The few dynamic cities in Amazonia owe that condition to the commerce associated to traffic, resources and political privilege, and can be characterized by the creation of industrial new work (Manaus), the legacy of one or more surges (Rio Branco, Manaus, Santarém and Belém), State geopolitics (Rio Branco, Imperatriz), cultural industry (Belém, Parintins) or a stimulus resulting from the creation of universities (Santarém). In small, numerous nuclei, indigenous and caboclo culture and lore and the peasant groups working in the forest with non-wood products form a separate, resilient body with their own specific features. But the region still suffers from a lack of complete productive chains structuring and integrating the production sectors, with a predominance of informal economy and great dependency on the Brazilian State.

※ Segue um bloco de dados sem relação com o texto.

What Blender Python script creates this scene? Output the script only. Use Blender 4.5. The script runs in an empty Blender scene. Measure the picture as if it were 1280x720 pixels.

A new standard of regional development is urgently needed, one capable of improving the life conditions of Amazonian populations and overcoming the threats to their sustainability. The utilization of biodiversity to face the energy, climate and economic crises points out to the importance of the forest. There are new and promising strategies such as the carbon market and other conservationist measures centered on biomes, the attribution to the standing forest of an economic value compatible with that of some commodities, the recognition of the natural zoning of vegetation types, the recovery of cities as logistical knots in networks and the creation of complete productive chains.